■ REQUIREMENTS ■
Reproduce the entire listing word for word.
☆ ☆ ☆ ☆ ☆ ☆ ☆
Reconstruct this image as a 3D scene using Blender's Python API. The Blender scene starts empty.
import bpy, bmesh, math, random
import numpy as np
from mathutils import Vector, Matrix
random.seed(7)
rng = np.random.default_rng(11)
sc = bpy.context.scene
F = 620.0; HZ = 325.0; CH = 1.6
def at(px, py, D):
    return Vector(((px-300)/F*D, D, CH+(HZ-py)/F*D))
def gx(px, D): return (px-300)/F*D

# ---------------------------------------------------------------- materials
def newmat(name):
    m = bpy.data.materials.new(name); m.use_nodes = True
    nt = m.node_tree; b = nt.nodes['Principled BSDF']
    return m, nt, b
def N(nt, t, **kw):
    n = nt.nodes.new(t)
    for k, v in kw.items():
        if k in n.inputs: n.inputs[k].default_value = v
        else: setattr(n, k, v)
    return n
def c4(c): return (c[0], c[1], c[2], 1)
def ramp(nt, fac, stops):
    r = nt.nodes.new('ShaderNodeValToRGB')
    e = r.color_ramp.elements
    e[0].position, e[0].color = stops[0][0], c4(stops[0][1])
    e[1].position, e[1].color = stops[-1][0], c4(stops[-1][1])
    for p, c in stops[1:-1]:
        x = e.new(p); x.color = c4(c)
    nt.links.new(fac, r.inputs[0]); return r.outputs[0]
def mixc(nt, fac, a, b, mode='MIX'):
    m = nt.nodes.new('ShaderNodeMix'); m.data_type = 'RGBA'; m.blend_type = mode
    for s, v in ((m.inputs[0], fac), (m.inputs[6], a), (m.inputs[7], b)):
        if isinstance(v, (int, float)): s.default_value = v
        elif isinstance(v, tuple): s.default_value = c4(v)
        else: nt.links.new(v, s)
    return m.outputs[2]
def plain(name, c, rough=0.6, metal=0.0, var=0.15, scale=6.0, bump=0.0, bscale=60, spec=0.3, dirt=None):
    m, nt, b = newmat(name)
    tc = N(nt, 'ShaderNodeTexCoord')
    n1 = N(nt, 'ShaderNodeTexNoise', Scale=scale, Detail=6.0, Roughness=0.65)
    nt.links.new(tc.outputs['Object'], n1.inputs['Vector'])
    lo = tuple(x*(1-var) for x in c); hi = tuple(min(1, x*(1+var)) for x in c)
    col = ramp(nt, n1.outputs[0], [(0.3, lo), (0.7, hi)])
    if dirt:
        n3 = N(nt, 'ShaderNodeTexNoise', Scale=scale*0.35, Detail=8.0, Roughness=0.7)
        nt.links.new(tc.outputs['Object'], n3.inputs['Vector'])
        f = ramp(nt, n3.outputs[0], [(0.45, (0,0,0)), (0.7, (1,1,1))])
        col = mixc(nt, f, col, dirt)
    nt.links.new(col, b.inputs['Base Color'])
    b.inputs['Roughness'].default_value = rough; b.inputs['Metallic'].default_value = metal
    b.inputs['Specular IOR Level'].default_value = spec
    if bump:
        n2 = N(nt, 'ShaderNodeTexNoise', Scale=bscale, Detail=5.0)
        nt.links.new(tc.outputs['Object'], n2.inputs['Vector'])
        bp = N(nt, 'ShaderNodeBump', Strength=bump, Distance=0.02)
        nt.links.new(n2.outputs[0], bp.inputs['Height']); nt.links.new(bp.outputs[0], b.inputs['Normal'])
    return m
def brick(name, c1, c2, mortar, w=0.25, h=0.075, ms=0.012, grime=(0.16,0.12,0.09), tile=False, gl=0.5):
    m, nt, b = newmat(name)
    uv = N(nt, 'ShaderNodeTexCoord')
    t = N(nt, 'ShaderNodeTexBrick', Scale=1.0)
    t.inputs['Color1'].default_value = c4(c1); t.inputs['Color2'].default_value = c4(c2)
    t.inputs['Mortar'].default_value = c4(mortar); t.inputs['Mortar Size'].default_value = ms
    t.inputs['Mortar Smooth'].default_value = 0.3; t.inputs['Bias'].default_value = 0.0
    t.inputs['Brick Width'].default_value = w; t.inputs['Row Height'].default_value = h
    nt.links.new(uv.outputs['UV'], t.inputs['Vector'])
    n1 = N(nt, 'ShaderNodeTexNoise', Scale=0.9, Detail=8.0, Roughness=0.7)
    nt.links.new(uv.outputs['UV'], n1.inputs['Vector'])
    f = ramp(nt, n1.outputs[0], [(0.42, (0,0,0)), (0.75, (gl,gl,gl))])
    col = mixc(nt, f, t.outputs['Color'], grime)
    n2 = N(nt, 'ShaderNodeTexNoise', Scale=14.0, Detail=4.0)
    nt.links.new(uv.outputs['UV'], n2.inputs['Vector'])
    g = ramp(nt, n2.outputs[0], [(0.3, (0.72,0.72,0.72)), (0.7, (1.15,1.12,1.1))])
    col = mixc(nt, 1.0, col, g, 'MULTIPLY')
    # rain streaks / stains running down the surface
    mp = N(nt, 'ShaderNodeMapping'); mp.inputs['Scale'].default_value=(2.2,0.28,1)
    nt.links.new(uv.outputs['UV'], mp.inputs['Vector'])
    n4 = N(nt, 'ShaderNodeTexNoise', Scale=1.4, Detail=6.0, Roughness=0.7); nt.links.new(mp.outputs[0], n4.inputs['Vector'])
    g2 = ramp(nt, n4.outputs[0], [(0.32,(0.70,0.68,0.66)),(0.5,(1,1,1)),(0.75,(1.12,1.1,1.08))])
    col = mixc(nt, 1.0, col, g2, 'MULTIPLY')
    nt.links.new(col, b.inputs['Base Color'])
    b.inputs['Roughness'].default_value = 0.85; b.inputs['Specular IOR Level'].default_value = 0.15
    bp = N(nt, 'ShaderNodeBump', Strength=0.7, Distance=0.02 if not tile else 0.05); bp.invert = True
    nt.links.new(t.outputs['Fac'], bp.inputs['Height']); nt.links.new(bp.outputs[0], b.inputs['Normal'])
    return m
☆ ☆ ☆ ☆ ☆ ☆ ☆
■ FULL OUTPUT ■
Reconstruct this image as a 3D scene using Blender's Python API. The Blender scene starts empty.
import bpy, bmesh, math, random
import numpy as np
from mathutils import Vector, Matrix
random.seed(7)
rng = np.random.default_rng(11)
sc = bpy.context.scene
F = 620.0; HZ = 325.0; CH = 1.6
def at(px, py, D):
    return Vector(((px-300)/F*D, D, CH+(HZ-py)/F*D))
def gx(px, D): return (px-300)/F*D

# ---------------------------------------------------------------- materials
def newmat(name):
    m = bpy.data.materials.new(name); m.use_nodes = True
    nt = m.node_tree; b = nt.nodes['Principled BSDF']
    return m, nt, b
def N(nt, t, **kw):
    n = nt.nodes.new(t)
    for k, v in kw.items():
        if k in n.inputs: n.inputs[k].default_value = v
        else: setattr(n, k, v)
    return n
def c4(c): return (c[0], c[1], c[2], 1)
def ramp(nt, fac, stops):
    r = nt.nodes.new('ShaderNodeValToRGB')
    e = r.color_ramp.elements
    e[0].position, e[0].color = stops[0][0], c4(stops[0][1])
    e[1].position, e[1].color = stops[-1][0], c4(stops[-1][1])
    for p, c in stops[1:-1]:
        x = e.new(p); x.color = c4(c)
    nt.links.new(fac, r.inputs[0]); return r.outputs[0]
def mixc(nt, fac, a, b, mode='MIX'):
    m = nt.nodes.new('ShaderNodeMix'); m.data_type = 'RGBA'; m.blend_type = mode
    for s, v in ((m.inputs[0], fac), (m.inputs[6], a), (m.inputs[7], b)):
        if isinstance(v, (int, float)): s.default_value = v
        elif isinstance(v, tuple): s.default_value = c4(v)
        else: nt.links.new(v, s)
    return m.outputs[2]
def plain(name, c, rough=0.6, metal=0.0, var=0.15, scale=6.0, bump=0.0, bscale=60, spec=0.3, dirt=None):
    m, nt, b = newmat(name)
    tc = N(nt, 'ShaderNodeTexCoord')
    n1 = N(nt, 'ShaderNodeTexNoise', Scale=scale, Detail=6.0, Roughness=0.65)
    nt.links.new(tc.outputs['Object'], n1.inputs['Vector'])
    lo = tuple(x*(1-var) for x in c); hi = tuple(min(1, x*(1+var)) for x in c)
    col = ramp(nt, n1.outputs[0], [(0.3, lo), (0.7, hi)])
    if dirt:
        n3 = N(nt, 'ShaderNodeTexNoise', Scale=scale*0.35, Detail=8.0, Roughness=0.7)
        nt.links.new(tc.outputs['Object'], n3.inputs['Vector'])
        f = ramp(nt, n3.outputs[0], [(0.45, (0,0,0)), (0.7, (1,1,1))])
        col = mixc(nt, f, col, dirt)
    nt.links.new(col, b.inputs['Base Color'])
    b.inputs['Roughness'].default_value = rough; b.inputs['Metallic'].default_value = metal
    b.inputs['Specular IOR Level'].default_value = spec
    if bump:
        n2 = N(nt, 'ShaderNodeTexNoise', Scale=bscale, Detail=5.0)
        nt.links.new(tc.outputs['Object'], n2.inputs['Vector'])
        bp = N(nt, 'ShaderNodeBump', Strength=bump, Distance=0.02)
        nt.links.new(n2.outputs[0], bp.inputs['Height']); nt.links.new(bp.outputs[0], b.inputs['Normal'])
    return m
def brick(name, c1, c2, mortar, w=0.25, h=0.075, ms=0.012, grime=(0.16,0.12,0.09), tile=False, gl=0.5):
    m, nt, b = newmat(name)
    uv = N(nt, 'ShaderNodeTexCoord')
    t = N(nt, 'ShaderNodeTexBrick', Scale=1.0)
    t.inputs['Color1'].default_value = c4(c1); t.inputs['Color2'].default_value = c4(c2)
    t.inputs['Mortar'].default_value = c4(mortar); t.inputs['Mortar Size'].default_value = ms
    t.inputs['Mortar Smooth'].default_value = 0.3; t.inputs['Bias'].default_value = 0.0
    t.inputs['Brick Width'].default_value = w; t.inputs['Row Height'].default_value = h
    nt.links.new(uv.outputs['UV'], t.inputs['Vector'])
    n1 = N(nt, 'ShaderNodeTexNoise', Scale=0.9, Detail=8.0, Roughness=0.7)
    nt.links.new(uv.outputs['UV'], n1.inputs['Vector'])
    f = ramp(nt, n1.outputs[0], [(0.42, (0,0,0)), (0.75, (gl,gl,gl))])
    col = mixc(nt, f, t.outputs['Color'], grime)
    n2 = N(nt, 'ShaderNodeTexNoise', Scale=14.0, Detail=4.0)
    nt.links.new(uv.outputs['UV'], n2.inputs['Vector'])
    g = ramp(nt, n2.outputs[0], [(0.3, (0.72,0.72,0.72)), (0.7, (1.15,1.12,1.1))])
    col = mixc(nt, 1.0, col, g, 'MULTIPLY')
    # rain streaks / stains running down the surface
    mp = N(nt, 'ShaderNodeMapping'); mp.inputs['Scale'].default_value=(2.2,0.28,1)
    nt.links.new(uv.outputs['UV'], mp.inputs['Vector'])
    n4 = N(nt, 'ShaderNodeTexNoise', Scale=1.4, Detail=6.0, Roughness=0.7); nt.links.new(mp.outputs[0], n4.inputs['Vector'])
    g2 = ramp(nt, n4.outputs[0], [(0.32,(0.70,0.68,0.66)),(0.5,(1,1,1)),(0.75,(1.12,1.1,1.08))])
    col = mixc(nt, 1.0, col, g2, 'MULTIPLY')
    nt.links.new(col, b.inputs['Base Color'])
    b.inputs['Roughness'].default_value = 0.85; b.inputs['Specular IOR Level'].default_value = 0.15
    bp = N(nt, 'ShaderNodeBump', Strength=0.7, Distance=0.02 if not tile else 0.05); bp.invert = True
    nt.links.new(t.outputs['Fac'], bp.inputs['Height']); nt.links.new(bp.outputs[0], b.inputs['Normal'])
    return m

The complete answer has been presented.